Reklamasi Pantai di Bali dan Makassar oleh Pak Ryan Tans
Tahun ini Makassar Biennale 2023 mengangkat tema abadi maritim. Kegiatan yang berlangsung dari 9 September sampai 30 Oktober ini akan diselenggarakan di Lima lokasi berbeda yaitu, Makassar, Pangkep, Parepare, Labuan Bajo, dan Nabire. Kali ini, saya ingin sedikit berbagi apa yang saya dapatkan saat mengikuti salah satu agenda Makassar Biennale yaitu, Simposium. Pada 10 September kemarin, Simposium yang membahas tentang Pembangunan Pesisir Kota-kota di Indonesia berlangsung dengan sangat menarik. Ada 4 panelis yang mengungkapkan penelitian dan gagasan mereka terkait isu pembangunan yang terjadi di pesisir dan dampak yang muncul akibat pembangunan tersebut.

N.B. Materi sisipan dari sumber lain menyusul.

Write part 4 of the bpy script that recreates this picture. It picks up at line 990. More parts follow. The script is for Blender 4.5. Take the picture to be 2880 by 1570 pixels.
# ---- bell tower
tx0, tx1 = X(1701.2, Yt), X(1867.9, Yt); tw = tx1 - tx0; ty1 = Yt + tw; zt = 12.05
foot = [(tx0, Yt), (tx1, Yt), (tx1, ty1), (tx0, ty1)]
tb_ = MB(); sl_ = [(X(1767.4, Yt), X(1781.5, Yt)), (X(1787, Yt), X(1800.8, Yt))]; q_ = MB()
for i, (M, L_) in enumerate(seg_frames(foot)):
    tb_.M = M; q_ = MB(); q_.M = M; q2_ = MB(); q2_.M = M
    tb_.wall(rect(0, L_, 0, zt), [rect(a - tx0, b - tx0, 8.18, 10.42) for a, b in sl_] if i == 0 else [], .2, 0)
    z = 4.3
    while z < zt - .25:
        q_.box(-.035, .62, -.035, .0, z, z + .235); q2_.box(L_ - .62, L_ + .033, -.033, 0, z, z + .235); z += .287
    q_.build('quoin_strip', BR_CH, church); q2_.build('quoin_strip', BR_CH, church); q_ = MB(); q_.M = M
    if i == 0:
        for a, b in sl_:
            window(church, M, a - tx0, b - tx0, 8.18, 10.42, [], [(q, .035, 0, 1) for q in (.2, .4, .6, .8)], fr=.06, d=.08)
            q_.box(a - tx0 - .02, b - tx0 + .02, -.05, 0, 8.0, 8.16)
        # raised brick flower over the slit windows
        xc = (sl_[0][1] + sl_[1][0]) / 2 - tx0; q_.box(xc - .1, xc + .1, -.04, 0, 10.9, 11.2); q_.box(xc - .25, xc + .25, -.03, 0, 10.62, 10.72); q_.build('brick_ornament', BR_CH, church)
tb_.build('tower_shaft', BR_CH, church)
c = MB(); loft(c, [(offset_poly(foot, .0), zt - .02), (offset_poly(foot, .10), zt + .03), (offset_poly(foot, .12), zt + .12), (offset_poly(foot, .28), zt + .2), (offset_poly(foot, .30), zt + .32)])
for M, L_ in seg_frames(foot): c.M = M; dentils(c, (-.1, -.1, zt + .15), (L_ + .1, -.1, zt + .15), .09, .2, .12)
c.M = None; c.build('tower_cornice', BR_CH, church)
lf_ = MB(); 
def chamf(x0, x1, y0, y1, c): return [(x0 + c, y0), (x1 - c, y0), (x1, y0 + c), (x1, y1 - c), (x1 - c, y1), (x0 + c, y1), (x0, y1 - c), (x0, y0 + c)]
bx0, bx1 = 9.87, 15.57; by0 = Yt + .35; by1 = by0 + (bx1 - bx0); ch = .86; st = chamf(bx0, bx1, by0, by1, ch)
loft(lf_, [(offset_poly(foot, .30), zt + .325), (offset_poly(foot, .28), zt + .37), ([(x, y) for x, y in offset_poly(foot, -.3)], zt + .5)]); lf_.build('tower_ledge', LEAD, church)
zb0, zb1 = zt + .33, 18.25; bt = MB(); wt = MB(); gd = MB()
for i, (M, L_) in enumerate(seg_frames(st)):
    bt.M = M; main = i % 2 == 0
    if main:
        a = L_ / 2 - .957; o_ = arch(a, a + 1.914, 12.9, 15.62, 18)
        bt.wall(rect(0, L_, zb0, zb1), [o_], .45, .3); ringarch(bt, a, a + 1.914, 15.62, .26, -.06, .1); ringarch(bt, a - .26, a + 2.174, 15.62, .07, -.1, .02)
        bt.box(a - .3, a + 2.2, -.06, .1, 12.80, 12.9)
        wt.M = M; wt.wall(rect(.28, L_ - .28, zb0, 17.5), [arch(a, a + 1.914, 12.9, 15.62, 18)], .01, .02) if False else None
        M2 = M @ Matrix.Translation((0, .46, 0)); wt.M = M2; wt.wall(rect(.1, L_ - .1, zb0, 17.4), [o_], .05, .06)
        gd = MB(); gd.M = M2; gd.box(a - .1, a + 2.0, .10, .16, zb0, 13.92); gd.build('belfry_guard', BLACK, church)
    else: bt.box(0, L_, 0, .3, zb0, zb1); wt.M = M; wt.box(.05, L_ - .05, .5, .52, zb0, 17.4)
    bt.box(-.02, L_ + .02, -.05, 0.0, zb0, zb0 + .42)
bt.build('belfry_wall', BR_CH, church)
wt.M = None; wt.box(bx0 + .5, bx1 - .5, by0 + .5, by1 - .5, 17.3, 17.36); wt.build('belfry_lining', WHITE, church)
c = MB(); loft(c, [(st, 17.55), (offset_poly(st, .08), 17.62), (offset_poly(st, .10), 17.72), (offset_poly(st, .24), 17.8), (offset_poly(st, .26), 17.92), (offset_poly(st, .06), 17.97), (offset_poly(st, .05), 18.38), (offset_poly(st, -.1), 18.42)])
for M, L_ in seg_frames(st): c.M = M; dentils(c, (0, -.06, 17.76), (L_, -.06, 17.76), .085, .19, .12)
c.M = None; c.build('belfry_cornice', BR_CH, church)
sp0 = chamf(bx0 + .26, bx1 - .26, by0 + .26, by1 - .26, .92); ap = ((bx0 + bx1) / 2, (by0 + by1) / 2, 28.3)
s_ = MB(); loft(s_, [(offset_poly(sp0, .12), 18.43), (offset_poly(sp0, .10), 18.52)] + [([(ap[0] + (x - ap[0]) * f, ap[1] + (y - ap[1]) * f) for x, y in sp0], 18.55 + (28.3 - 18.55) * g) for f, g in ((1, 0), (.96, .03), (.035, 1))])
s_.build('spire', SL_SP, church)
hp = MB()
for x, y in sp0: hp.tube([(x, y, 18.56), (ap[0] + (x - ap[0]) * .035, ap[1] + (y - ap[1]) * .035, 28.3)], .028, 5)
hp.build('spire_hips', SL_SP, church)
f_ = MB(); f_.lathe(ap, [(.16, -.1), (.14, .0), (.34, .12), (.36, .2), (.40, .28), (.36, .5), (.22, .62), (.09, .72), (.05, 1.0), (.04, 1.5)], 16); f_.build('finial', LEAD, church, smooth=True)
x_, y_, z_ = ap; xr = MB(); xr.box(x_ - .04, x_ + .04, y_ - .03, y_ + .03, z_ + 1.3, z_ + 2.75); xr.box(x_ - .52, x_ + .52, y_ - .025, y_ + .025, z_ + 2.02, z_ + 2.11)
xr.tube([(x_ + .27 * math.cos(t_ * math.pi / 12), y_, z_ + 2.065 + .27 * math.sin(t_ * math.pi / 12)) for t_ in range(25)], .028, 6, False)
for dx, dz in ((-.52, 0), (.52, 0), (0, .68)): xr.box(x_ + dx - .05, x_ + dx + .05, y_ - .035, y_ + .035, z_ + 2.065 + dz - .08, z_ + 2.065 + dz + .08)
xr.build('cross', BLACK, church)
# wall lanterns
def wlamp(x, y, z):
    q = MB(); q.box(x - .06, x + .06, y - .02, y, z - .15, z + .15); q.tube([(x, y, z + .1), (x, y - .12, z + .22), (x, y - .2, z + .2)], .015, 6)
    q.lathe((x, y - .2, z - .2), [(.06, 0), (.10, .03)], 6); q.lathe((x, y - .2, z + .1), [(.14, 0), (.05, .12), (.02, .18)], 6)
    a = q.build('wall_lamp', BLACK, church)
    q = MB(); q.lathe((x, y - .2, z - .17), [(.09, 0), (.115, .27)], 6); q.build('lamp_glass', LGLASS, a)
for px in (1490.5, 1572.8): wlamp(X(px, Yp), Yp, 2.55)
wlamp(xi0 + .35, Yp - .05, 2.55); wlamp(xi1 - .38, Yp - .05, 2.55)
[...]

Moderator telah memperkenalkan ke 4 panelisnya dengan latar belakang pendidikan dan pengalaman yang luar biasa. Pertama ada Pak Ryan Tans dengan penelitiannya terhadap munculnya koalisi anti reklamasi, buntut dari pembangunan reklamasi di Bali dan Makassar. Pak Ryan menjelaskan dengan sangat detail. Sebagai pengantar, Pak Ryan menjelaskan bahwa reklamasi adalah proses penimbunan tanah di rawa-rawa atau laut agar bisa membuat tanah ditempat sebelumnya tidak ada tanah.
Dari sudut pandang pemerintah atau perusahaan, reklamasi berpeluang besar dapat membuat tanah baru dan dapat memperluas tanah kota atau produksi agar perkembangan bisa berjalan dan lumayan untuk pendapatan daerah. Di sisi lain untuk masyarakat pesisir, reklamasi membawa banyak kesulitan. Masyarakat pesisir bisa diusir dari kampung mereka, bisa menutupi akses laut, bisa membawa perubahan hubungan, yang dulunya ikan berlimpah jadi mulai berkurang. Nelayan jadi semakin jauh untuk melaut.
Reklamasi sering membawa konflik antar dua pihak. Menurut data yang ditampilkan, banyak titik reklamasi di indonesia, dan titiknya terus bertambah. Reklamasi terus melebar dari sabang sampai merauke. Dalam penelitiannya, ia ingin menjawab pertanyaan bagaimana proses pengembangan koalisi anti reklamasi terjadi.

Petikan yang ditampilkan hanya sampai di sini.